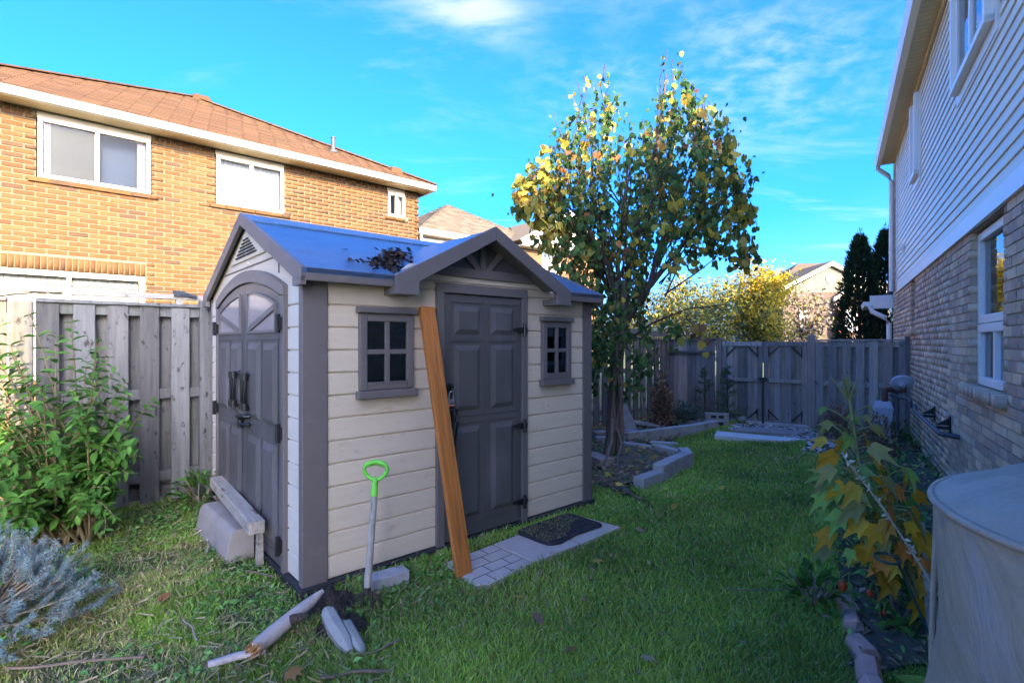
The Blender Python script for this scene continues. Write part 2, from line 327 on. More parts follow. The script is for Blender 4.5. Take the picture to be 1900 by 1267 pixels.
# ---------------------------------------------------------------- ground
BED = [(-.9+2.2, 4.6), (1.22, 5.33), (1.84, 5.85), (2.22, 6.65), (1.95, 7.5), (2.6, 8.1), (3.9, 9.6), (3.2, 10.6), (-.4, 8.2)]
def inpoly(x, y, P):
    x = np.asarray(x); y = np.asarray(y); ins = np.zeros(x.shape, bool); n = len(P)
    for i in range(n):
        x0, y0 = P[i]; x1, y1 = P[(i+1) % n]; c = ((y0 > y) != (y1 > y)) & (x < (x1-x0)*(y-y0)/(y1-y0+1e-12)+x0); ins ^= c
    return ins
def ground():
    a = np.concatenate([[-600, -150, -40, -15], np.arange(-9, 12.01, .12), [18, 45, 160, 620]]); b = np.concatenate([[-600, -120, -30, -8], np.arange(0, 14.01, .12), [20, 45, 160, 700]])
    X, Y = np.meshgrid(a, b); Z = hgt(X, Y); V = np.stack([X, Y, Z], -1).reshape(-1, 3); na = len(a); i, j = np.meshgrid(np.arange(na-1), np.arange(len(b)-1)); k = (j*na+i).ravel()
    F = np.stack([k, k+1, k+na+1, k+na], 1)
    g = mat('ground_turf', [(.08, .12, .04)], (7, .3), rough=1, bump=(40, 1, .03), rand=0, flecks=((.11, .09, .05), 1.3, .46, .62, (1, 1, 1)), flecks2=((.045, .034, .026), 2.3, .56, .66, (1, 1, 1)))
    o = np_mesh('ground', V, F, g, None, True); o['kind'] = 'structure'
ground()
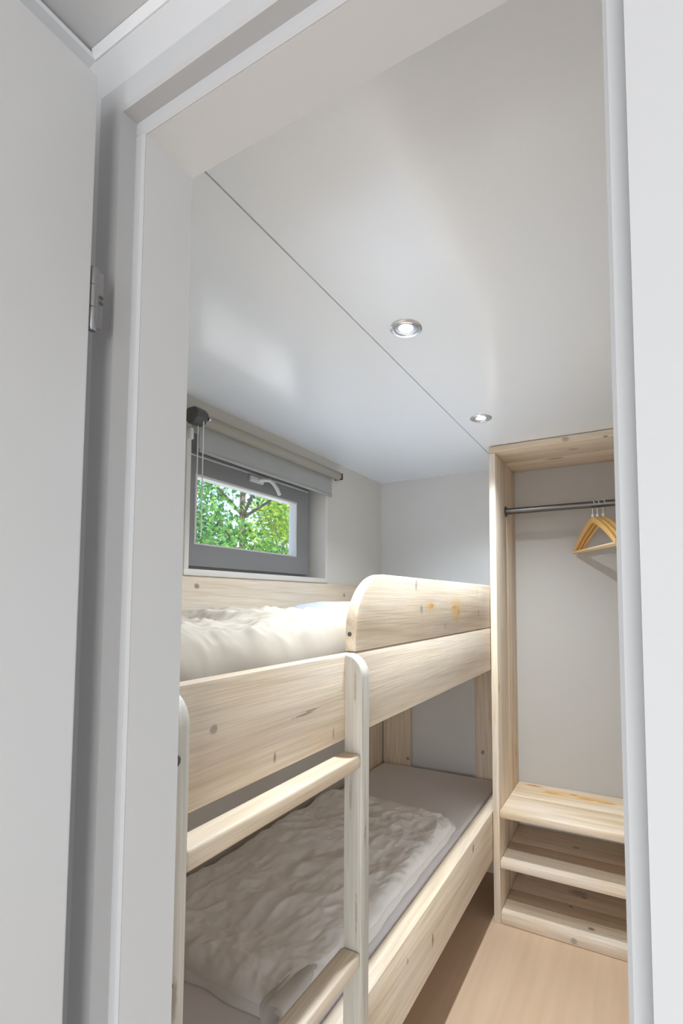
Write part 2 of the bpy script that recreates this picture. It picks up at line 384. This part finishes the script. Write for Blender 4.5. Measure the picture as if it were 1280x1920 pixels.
obj('chain', tube(ch, .0022, 6), WPLAST, rb)
obj('cord_clip', box((-1.4485, 1.202, .590), (-1.430, 1.214, .632), .003), WPLAST, rb)

# ------------------------------------------------------------------ ceiling spotlights
def spotlight(x, y, label):
    t = tag(empty('ceiling_spotlight', (x, y, CZ)), label, 'lamp', 'recessed ceiling spotlights')
    obj('ring', lathe([(.0445, 0), (.0445, -.0025), (.041, -.0048), (.033, -.0040), (.030, -.0015), (.028, .006), (.0445, .006)], (x, y, CZ), seg=48), CHROME, t, calc=False)
    obj('lens', lathe([(0, -.0012), (.016, -.0010), (.0215, .0005), (.0215, .004), (0, .004)], (x, y, CZ - .0008), seg=32), LENS, t)
    obj('reflector', lathe([(.0216, -.0006), (.0300, -.0018), (.0300, .004), (.0216, .004)], (x, y, CZ), seg=40), CHROME, t)
    ld = bpy.data.lights.new('spot_beam', 'SPOT'); lo = bpy.data.objects.new('spot_beam', ld); C.objects.link(lo)
    ld.energy = 82; ld.spot_size = math.radians(140); ld.spot_blend = 1.0; ld.shadow_soft_size = .022; ld.color = (.89, .985, 1.09)
    lo.parent = t; lo.location = (0, 0, -.007)
spotlight(-.552, 1.174, 'round chrome ceiling spotlight, the nearer and larger of the two')
spotlight(-.556, 1.913, 'round chrome ceiling spotlight, the farther and smaller, close to the wardrobe')

# ------------------------------------------------------------------ bunk bed
bb = tag(empty('bunk_bed', (-1.03, 1.58, FZ)), 'whitewashed wooden bunk bed with ladder and rounded guard board', 'bunk bed')
XO, TH = -.63, .032; YA, YB = .452, 2.700
# guard board with its rounded near end
gp = [(1.040, -.1290), (1.040, -.085)] + [p for p in arc(1.200, -.085, .160, .158, 180, 90, 14)][1:] + [(2.283, .073), (YB, .073), (YB, -.1290)]
gc = (XO - TH / 2, 1.87, -.03)
gmarks = [((-.63, 1.414, .050), (.02, .010, .022), 'grey'), ((-.63, 1.456, -.028), (.02, .014, .016), 'grey'), ((-.63, 1.545, -.018), (.02, .022, .008), 'resin'), ((-.63, 1.53, -.020), (.02, .05, .022), 'amber'),
          ((-.63, 1.785, -.026), (.02, .034, .008), 'resin'), ((-.63, 1.825, -.040), (.02, .012, .022), 'resin'), ((-.63, 1.80, -.075), (.02, .008, .018), 'amber'), ((-.63, 1.80, -.04), (.02, .065, .050), 'amber'), ((-.63, 2.10, -.055), (.02, .012, .018), 'grey'), ((-.63, 1.673, -.092), (.02, .007, .012), 'grey'), ((-.63, 2.08, .045), (.02, .008, .030), 'amber')]
gb = obj('guard_board', prism(gp, 0, XO - TH, XO, .004), wood(1, gc, gmarks), bb, gc)
obj('bolt', lathe([(0, 1.0385), (.0055, 1.0385), (.0062, 1.0402), (.0062, 1.042), (0, 1.042)], (-.648, 0, -.085), axis=1, seg=14), DARKP, gb)
plank('side_board', bb, (XO - TH, YA, -.3330), (XO, YB, -.1305), 1,
      [((-.63, .588, -.2136), (.02, .010, .008), 'grey'), ((-.63, .7415, -.3024), (.02, .004, .012), 'crack'), ((-.63, .8325, -.240), (.02, .040, .0025), 'crack'), ((-.63, .86, -.236), (.02, .030, .002), 'crack'), ((-.63, .9436, -.3057), (.02, .004, .016), 'grey'), ((-.63, 1.07, -.24), (.02, .008, .05), 'crack')], .005)
plank('wall_board', bb, (WX + .002, YA, -.119), (-1.42, YB, .085), 1, [((-1.42, 1.234, .052), (.02, .012, .011), 'knot'), ((-1.42, 2.2215, .029), (.02, .012, .010), 'knot'), ((-1.42, 1.25, .02), (.02, .05, .003), 'amber')])
plank('lower_rail', bb, (-.688, YA, -1.218), (XO, YB, -.994), 1,
      [((-.63, 1.988, -1.027), (.02, .012, .018), 'knot'), ((-.63, 1.54, -1.122), (.02, .008, .024), 'knot'), ((-.63, 1.344, -1.065), (.02, .008, .010), 'grey')], .005)
# upper deck under the mattress, lower deck
plank('upper_deck', bb, (-1.418, YA + .003, -.290), (-.664, YB - .012, -.268), 1)
plank('lower_deck', bb, (-1.418, YA + .003, -1.170), (-.690, YB - .012, -1.148), 1)
# posts at the far end and below the wall board
plank('corner_post', bb, (WX + .002, 2.476, FZ), (-1.42, 2.672, -.121), 2)
plank('corner_post', bb, (-1.418, 2.674, FZ), (-1.236, BY - .004, -.292), 2, [((-1.25, 2.674, -.95), (.012, .02, .012), 'knot'), ((-1.3, 2.674, -.6), (.05, .02, .06), 'amber')])
plank('corner_post', bb, (-.832, 2.674, FZ), (-.690, BY - .004, -.292), 2, [((-.788, 2.674, -.8485), (.012, .02, .012), 'knot')])
plank('end_post', bb, (-1.418, YA, FZ), (-1.236, YA + .03, -.292), 2)
# ladder
PX = -.582
def ladder_post(y0, y1, seed):
    pts = [(XO + .0005, FZ), (XO + .0005, -.1335), (XO + .003, -.1320)] + arc(PX - .045, -.132 - .052, .045, .052, 90, 0, 10)[0:] + [(PX, FZ)]
    c = ((XO + PX) / 2, (y0 + y1) / 2, -.8)
    return obj('ladder_post', prism(pts, 1, y0, y1, .003), wood(2, c, [((PX, (y0 + y1) / 2, -.55), (.02, .006, .03), 'grey'), ((-.6, y0, -.20), (.004, .02, .05), 'grey'), ((-.595, y0, -.72), (.004, .02, .06), 'grey'), ((-.612, y0, -.46), (.004, .02, .05), 'grey')], light=(.57, .55, .48), dark=(.46, .44, .385)), bb, c)
pn = ladder_post(.4655, .4995, 1); pf = ladder_post(.990, 1.0255, 2)
for z in (-.2245, -.526):
    obj('bolt', lathe([(0, -.001), (.0095 if z > -.3 else .006, -.001), (.0085 if z > -.3 else .005, .0035), (0, .005)], (PX, .4735, z), axis=0, seg=18), DARKP, pn)
for zt in (-.3590, -.8045):
    c = (-.6075, .745, zt - .0165)
    obj('rung', box((-.634, .4998, zt - .033), (PX - .0015, .9897, zt), .006, 3), wood(1, c), bb, c)

# ------------------------------------------------------------------ mattresses and bedding
def soft_box(name, mn, mx, r, m, label, cat, bow=.0):
    b = box(mn, mx); 
    bmesh.ops.subdivide_edges(b, edges=b.edges, cuts=1, use_grid_fill=True)
    b.free(); b = box(mn, mx, r, 4)
    return tag(obj(name, b, m, None, ((mn[0] + mx[0]) / 2, (mn[1] + mx[1]) / 2, mn[2])), label, cat)
soft_box('mattress', (-1.414, .486, -1.147), (-.692, 2.668, -.986), .022, GREYC, 'mattress in a grey fitted sheet on the lower bunk', 'mattress')
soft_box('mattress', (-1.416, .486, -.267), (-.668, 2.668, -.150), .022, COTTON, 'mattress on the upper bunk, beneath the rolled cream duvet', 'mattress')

def ridged(p, s, seed):
    v = 0; a = 1; q = Vector(p) * s + Vector((seed, seed * 2.3, seed * .7))
    for _ in range(4):
        v += a * (1 - abs(noise.noise(q)) * 2.0); a *= .5; q = q * 2.07 + Vector((3.1, 1.7, .3))
    return v / 1.875
def puff(name, x0, x1, y0, y1, z0, t, rc, re, m, amp, scale, seed, nx, ny, prof=None, bm=None, aniso=(1, 1), detail=.4):
    """a padded cloth: rounded-rectangle plan, rounded edges, creased upper face, flat underneath"""
    b = bmesh.new(); cx, cy, hx, hy = (x0 + x1) / 2, (y0 + y1) / 2, (x1 - x0) / 2, (y1 - y0) / 2
    def sp(k, n):          # denser towards the edges
        u = 2 * k / n - 1; return math.copysign(1 - (1 - abs(u)) ** 1.5, u) if abs(u) > 0 else 0
    top = []; bot = []
    for i in range(nx + 1):
        rt = []; rb_ = []
        for j in range(ny + 1):
            X, Y = sp(i, nx) * hx, sp(j, ny) * hy
            ax, ay = abs(X) - (hx - rc), abs(Y) - (hy - rc)
            if ax > 0 and ay > 0:               # bring the corner in to its arc
                f = max(ax, ay) / max(math.hypot(ax, ay), 1e-9)
                X = math.copysign(hx - rc + ax * f, X); Y = math.copysign(hy - rc + ay * f, Y)
                ax, ay = abs(X) - (hx - rc), abs(Y) - (hy - rc)
            s = rc - (math.hypot(max(ax, 0), max(ay, 0)) + min(max(ax, ay), 0))     # distance to the edge
            k = min(max(s / re, 0), 1); h = math.sqrt(max(0, 1 - (1 - k) ** 2))
            wob = .012 * noise.noise(Vector((X * 9 + seed, Y * 9, 1.3))) * (1 - k)
            X += wob; Y += wob
            p = (X * aniso[0], Y * aniso[1], 0)
            c = ridged(p, scale, seed) - .55
            d = noise.noise(Vector((X * 2.3 + seed, Y * 2.3, 4.1)))
            z = z0 + (t * (1 + (prof(cx + X, cy + Y) if prof else 0)) + amp * c + detail * amp * d) * h
            rt.append(b.verts.new((cx + X, cy + Y, max(z, z0 + .0005 + .002 * h)))); rb_.append(b.verts.new((cx + X * .985, cy + Y * .985, z0)))
        top.append(rt); bot.append(rb_)
    for i in range(nx):
        for j in range(ny):
            b.faces.new((top[i][j], top[i + 1][j], top[i + 1][j + 1], top[i][j + 1]))
            b.faces.new((bot[i][j], bot[i][j + 1], bot[i + 1][j + 1], bot[i + 1][j]))
    loop = [(i, 0) for i in range(nx)] + [(nx, j) for j in range(ny)] + [(i, ny) for i in range(nx, 0, -1)] + [(0, j) for j in range(ny, 0, -1)]
    for k in range(len(loop)):
        (i, j), (p, q) = loop[k], loop[(k + 1) % len(loop)]
        b.faces.new((top[i][j], bot[i][j], bot[p][q], top[p][q]))
    if bm is not None: join(bm, b); return bm
    return b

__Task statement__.
Begin with the line containing "Write part 2 of" and end with the line containing "1.214, .632), .003), WPLAST, rb)"; repeat every line from start to finish exactly, and nothing outside them.

__Output for this exercise__.
Write part 2 of the bpy script that recreates this picture. It picks up at line 384. This part finishes the script. Write for Blender 4.5. Measure the picture as if it were 1280x1920 pixels.
obj('chain', tube(ch, .0022, 6), WPLAST, rb)
obj('cord_clip', box((-1.4485, 1.202, .590), (-1.430, 1.214, .632), .003), WPLAST, rb)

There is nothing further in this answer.